Ernest Rutherford and the Explosion of AtomsErnest Rutherford and the Explosion of Atoms. Oxford Portraits in Science Series. By J.L. Heilbron. New York: Oxford University Press, Inc., 2003. 1 vol. 139 p. $27.50. ISBN 0-19-512378-6.

This volume is torn between being a science reference and a biography. Reference won. The student interested in early research on the atom will use this book to trace the history created by Ernest Rutherford. Black-and-white photos make it a biography, while the drawings of such things as radio-elements, periodic law and bending of alpha particles are purely science reference. This brilliant scientist from a New Zealand flax farm won a scholarship to Cambridge, a Nobel Prize in Chemistry and a baron's title.
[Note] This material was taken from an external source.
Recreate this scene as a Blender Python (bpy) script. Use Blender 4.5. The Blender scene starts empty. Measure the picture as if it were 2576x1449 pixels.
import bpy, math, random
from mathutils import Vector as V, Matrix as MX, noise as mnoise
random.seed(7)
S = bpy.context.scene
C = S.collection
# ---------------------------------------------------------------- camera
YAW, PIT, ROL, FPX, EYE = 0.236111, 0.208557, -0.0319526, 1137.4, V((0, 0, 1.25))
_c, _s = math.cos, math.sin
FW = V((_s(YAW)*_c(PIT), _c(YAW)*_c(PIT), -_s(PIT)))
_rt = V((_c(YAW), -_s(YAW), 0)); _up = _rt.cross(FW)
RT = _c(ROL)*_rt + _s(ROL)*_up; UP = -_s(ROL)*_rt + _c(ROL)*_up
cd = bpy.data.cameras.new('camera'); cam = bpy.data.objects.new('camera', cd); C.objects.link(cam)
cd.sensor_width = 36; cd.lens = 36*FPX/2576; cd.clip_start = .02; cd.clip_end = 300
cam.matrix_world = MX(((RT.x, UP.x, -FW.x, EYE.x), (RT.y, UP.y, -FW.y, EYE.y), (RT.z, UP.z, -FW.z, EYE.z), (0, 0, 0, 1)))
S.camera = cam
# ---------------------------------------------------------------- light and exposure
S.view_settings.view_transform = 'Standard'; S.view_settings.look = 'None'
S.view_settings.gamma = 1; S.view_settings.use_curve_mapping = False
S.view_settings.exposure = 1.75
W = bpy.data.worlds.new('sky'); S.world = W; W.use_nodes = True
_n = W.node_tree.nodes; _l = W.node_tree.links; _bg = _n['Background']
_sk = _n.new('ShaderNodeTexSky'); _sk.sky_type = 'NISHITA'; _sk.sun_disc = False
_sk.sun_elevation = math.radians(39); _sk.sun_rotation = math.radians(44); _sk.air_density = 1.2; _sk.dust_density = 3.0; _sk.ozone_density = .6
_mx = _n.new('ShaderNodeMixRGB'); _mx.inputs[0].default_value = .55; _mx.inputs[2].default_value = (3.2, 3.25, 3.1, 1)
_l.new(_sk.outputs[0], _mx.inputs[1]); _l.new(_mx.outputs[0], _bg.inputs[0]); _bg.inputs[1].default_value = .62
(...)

His first professorship at McGill in Canada made him a world leader in the investigation of radioactivity. He discovered the nuclear model of the atom and then he split the atom. Many other famous scientists, including the Curies, are mentioned here. Rutherford's work as the figurehead for the Academic Assistance Council in May 1933, the beginning of Nazi power in Germany, saved 650 teachers and researchers. By 1936 that number had grown to 1,300. A three-page chronology, a three-page glossary and two pages of "further reading" include general works as well as works on Rutherford and his colleagues. Recommended for high schools with strong physics and chemistry departments.